Scripps Sports has become an interesting case study in broadcast television’s ability to “bend the curve” of cord-cutting as compared to its cable television counterparts. If the last few years in the television business has taught us anything, it’s that free, over-the-air broadcast networks are more resilient to the secular decline of the pay TV bundle than cable channels.
People like free things, who knew?
That dynamic has proven to be a huge selling point for Scripps’ fledgling sports division, which boasts national media rights deals with the WNBA and NWSL, and local broadcast pacts with four NHL teams.
Declining economics in the pay TV bundle have inspired many teams across the NHL, NBA, and MLB to reevaluate ongoing deals with traditional regional sports networks. As fewer people subscribe to the bundle overall, and yet fewer upgrade to the premium tiers that most RSNs have been moved into in recent years, local game broadcasts are reaching fewer.
That’s why some teams have turned away from the RSN model entirely, instead striking agreements with local over-the-air networks to distribute their games. It’s not an easy calculation. Despite significantly lower reach, RSNs still command hefty carriage fees from distributors, which in turn allows the networks to pay sizeable rights fees to the teams.
Over-the-air networks, like those owned by Scripps, don’t come close to receiving the same carriage rate from distributors as RSNs do. The value proposition for these channels is their wide reach; anyone with an antenna can watch for free. The wider audience is then leveraged for better ad sales than the RSNs can muster up.

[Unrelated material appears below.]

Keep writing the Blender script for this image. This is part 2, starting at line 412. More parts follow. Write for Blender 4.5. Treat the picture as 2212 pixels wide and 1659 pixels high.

It’s a risky decision for any team that makes the jump, and so far it hasn’t paid off for some. MLB and NBA teams have reportedly taken substantial hits to their local TV revenues as a result of leaving RSNs for over-the-air networks. But it seems for the four NHL teams that have made the jump from RSNs onto Scripps Sports networks, the economics have worked out a bit more favorably.
Brian Lawlor, President of Scripps Sports, told Sports Business Journal that the ad rates his Scripps networks have been able to command for the four NHL teams under the company’s purview — the Florida Panthers, Vegas Golden Knights, Tampa Bay Lightning, and Utah Mammoth — “basically make whole” the rights fees each team gave up under the RSN model.
Perhaps it’s not surprising that NHL clubs, which naturally attract fewer viewers than MLB or NBA teams, would have a bit of an easier time recouping the comparatively lower rights fees its baseball and basketball counterparts receive. However, it’s an encouraging sign for the over-the-air model.
“It’s about telling our story and convincing people [to take] a risk, moving on from an RSN that they’ve known for so many years that was reliable,” Lawlor told SBJ. “Look, RSNs were a great business 10, 15, 20 years ago, when they reached 80% of the households. But they were successful because they had reach, and now they don’t anymore. And we have a platform that does.”
As the RSN business continues to lose steam, local station groups like Scripps have an opportunity to capitalize. Ironically, as these stations grow in importance for fans, Scripps will also have an opportunity to grow the part of its business that is currently lacking compared to RSNs: its distribution fees.
To be sure, there’s still a lot that has to play out in the local sports broadcasting space. Leagues like MLB and the NBA are looking to centralize local broadcast rights in the next few years. In that scenario, over-the-air networks would face hurdles trying to retain a piece of the pie as leagues go directly to consumers.
But broadcast television has proven resilient, and that could prove a key selling point to the leagues. If accessibility remains an important factor for local sports rights, broadcast television has a strong case for inclusion.